Comment by rakkity — August 16, 2005 @ 12:52 pm
Matt saved our house and probably our lives by waking up first. I don’t know why he snapped awake, because the fire was above him, and it had failed to knock his friend out of dreamland. The fire alarms didn’t go off until the boys opened the bedroom door to drag the mattress out to the yard. My bad, for not having one in the loft. I might add, though there was no choice, dragging that mattress put them both at great risk. You should smell Matt’s burnt hair.
Thanks for the offer, sleepless on Central St.. We’ll think of something, like a glass of wine on one of our decks.

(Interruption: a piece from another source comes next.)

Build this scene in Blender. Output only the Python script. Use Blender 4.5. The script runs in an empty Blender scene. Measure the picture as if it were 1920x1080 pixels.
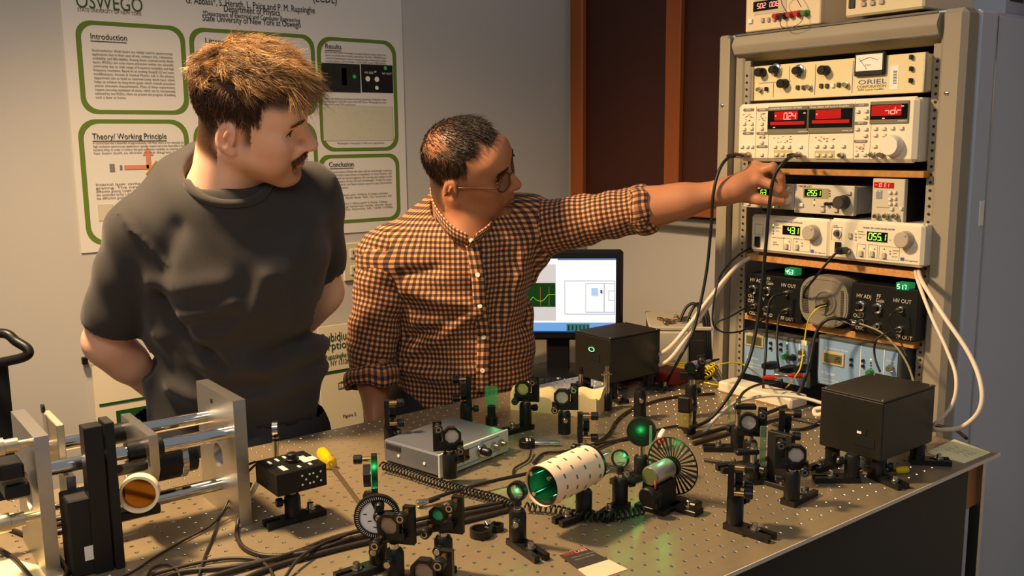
import bpy, bmesh, math, random
import numpy as np
from mathutils import Vector, Matrix, Euler
random.seed(7); rng = np.random.default_rng(7)
sc = bpy.context.scene
COL = sc.collection
PI = math.pi
# ---------------------------------------------------------------- camera
ZT = 0.90                                   # table top height
cam_data = bpy.data.cameras.new('camera'); cam = bpy.data.objects.new('camera', cam_data); COL.objects.link(cam)
cam_data.sensor_width = 36.0; cam_data.lens = 36.0*0.9056; cam_data.clip_start = 0.02
_r, _u, _f = Vector((0.7908, -0.6119, -0.011)), Vector((0.1039, 0.1166, 0.9877)), Vector((0.6032, 0.7823, -0.1557))
cam.matrix_world = Matrix(((_r.x, _u.x, -_f.x, 0.0), (_r.y, _u.y, -_f.y, 0.0), (_r.z, _u.z, -_f.z, 1.4725), (0, 0, 0, 1)))
sc.camera = cam
# ---------------------------------------------------------------- light
sc.view_settings.view_transform = 'Standard'; sc.view_settings.look = 'None'
sc.view_settings.gamma = 1.0; sc.view_settings.use_curve_mapping = False
sc.view_settings.exposure = 0.0
world = bpy.data.worlds.new('world'); sc.world = world; world.use_nodes = True
world.node_tree.nodes['Background'].inputs[0].default_value = (0.80, 0.90, 1.0, 1)
world.node_tree.nodes['Background'].inputs[1].default_value = 0.23
def area(name, loc, target, sx, sy, power, color):
    d = bpy.data.lights.new(name, 'AREA'); d.shape = 'RECTANGLE'; d.size = sx; d.size_y = sy; d.energy = power; d.color = color
    o = bpy.data.objects.new(name, d); COL.objects.link(o); o.location = loc
    o.rotation_euler = (Vector(target)-Vector(loc)).to_track_quat('-Z', 'Y').to_euler()
    return o
def spot(name, loc, target, power, color, size, blend, r):
    d = bpy.data.lights.new(name, 'SPOT'); d.energy = power; d.color = color; d.spot_size = math.radians(size); d.spot_blend = blend; d.shadow_soft_size = r
    o = bpy.data.objects.new(name, d); COL.objects.link(o); o.location = loc; o.rotation_euler = (Vector(target)-Vector(loc)).to_track_quat('-Z', 'Y').to_euler()
spot('warm_hooded_lamp', (0.12, 1.78, 2.45), (0.78, 1.42, 0.80), 300, (1.0, 0.69, 0.37), 118, 0.95, 0.11)
area('camera_side_fill', (-0.5, 0.2, 2.55), (0.9, 1.7, 1.0), 1.2, 0.6, 14, (1.0, 0.88, 0.76))  # unseen fill lamp added on the camera side to lift the rack side
# ---------------------------------------------------------------- materials
def lin(c):
    c = [x/255.0 for x in c]
    return tuple((x/12.92 if x <= 0.04045 else ((x+0.055)/1.055)**2.4) for x in c)+(1.0,)
MATS = {}
def mat(name, rgb, rough=0.5, metal=0.0, noise=0.0, nscale=40.0, bump=0.0, bscale=200.0, spec=0.5, trans=0.0, alpha=1.0, emit=None, estr=1.0, coat=0.0, stretch=None, ior=1.45, sheen=0.0, sss=0.0):
    if name in MATS: return MATS[name]
    m = bpy.data.materials.new(name); m.use_nodes = True; nt = m.node_tree; N = nt.nodes; Lk = nt.links
    b = N['Principled BSDF']; c = lin(rgb)
    b.inputs['Base Color'].default_value = c; b.inputs['Roughness'].default_value = rough; b.inputs['Metallic'].default_value = metal
    b.inputs['Specular IOR Level'].default_value = spec; b.inputs['Transmission Weight'].default_value = trans; b.inputs['Alpha'].default_value = alpha
    b.inputs['IOR'].default_value = ior; b.inputs['Coat Weight'].default_value = coat; b.inputs['Sheen Weight'].default_value = sheen
    if sss: b.inputs['Subsurface Weight'].default_value = sss; b.inputs['Subsurface Radius'].default_value = (1, .35, .2); b.inputs['Subsurface Scale'].default_value = 0.006
    if emit: b.inputs['Emission Color'].default_value = lin(emit); b.inputs['Emission Strength'].default_value = estr
    if noise or bump:
        tc = N.new('ShaderNodeTexCoord'); src = tc.outputs['Object']
        if stretch:
            mp = N.new('ShaderNodeMapping'); mp.inputs['Scale'].default_value = stretch; Lk.new(src, mp.inputs[0]); src = mp.outputs[0]
    if noise:
        n = N.new('ShaderNodeTexNoise'); n.inputs['Scale'].default_value = nscale; n.inputs['Detail'].default_value = 4; Lk.new(src, n.inputs['Vector'])
        mx = N.new('ShaderNodeMix'); mx.data_type = 'RGBA'
        mx.inputs[6].default_value = tuple(max(0, x*(1-noise)) for x in c[:3])+(1,); mx.inputs[7].default_value = tuple(min(1, x*(1+noise)) for x in c[:3])+(1,)
        Lk.new(n.outputs[0], mx.inputs[0]); Lk.new(mx.outputs[2], b.inputs['Base Color'])
    if bump:
        n2 = N.new('ShaderNodeTexNoise'); n2.inputs['Scale'].default_value = bscale; n2.inputs['Detail'].default_value = 3; Lk.new(src, n2.inputs['Vector'])
        bp = N.new('ShaderNodeBump'); bp.inputs['Strength'].default_value = bump; bp.inputs['Distance'].default_value = 0.002
        Lk.new(n2.outputs[0], bp.inputs['Height']); Lk.new(bp.outputs[0], b.inputs['Normal'])
    MATS[name] = m; return m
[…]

After you get back from the heartland .
Comment by michael — August 16, 2005 @ 1:08 pm
just amazing……….
Comment by goose — August 16, 2005 @ 5:07 pm
We used to call it doobie, herb, smoke, reefer, maryjane, grass, doob–later my children would call it twerb or tonic– I’ve never heard it called incandescent lightbulb!
Comment by old smoke — August 18, 2005 @ 9:35 pm
The lamp burnt through, with the burnt shirt and jeans that had been attached, attached by remaining fragments into infinity. An occasional kid, who wants the light on all night, may not have figured out yet that he can’t have that and lamp as hanger, too. All ye of little faith and bountiful personal history, that is the rest of the truth of the matter.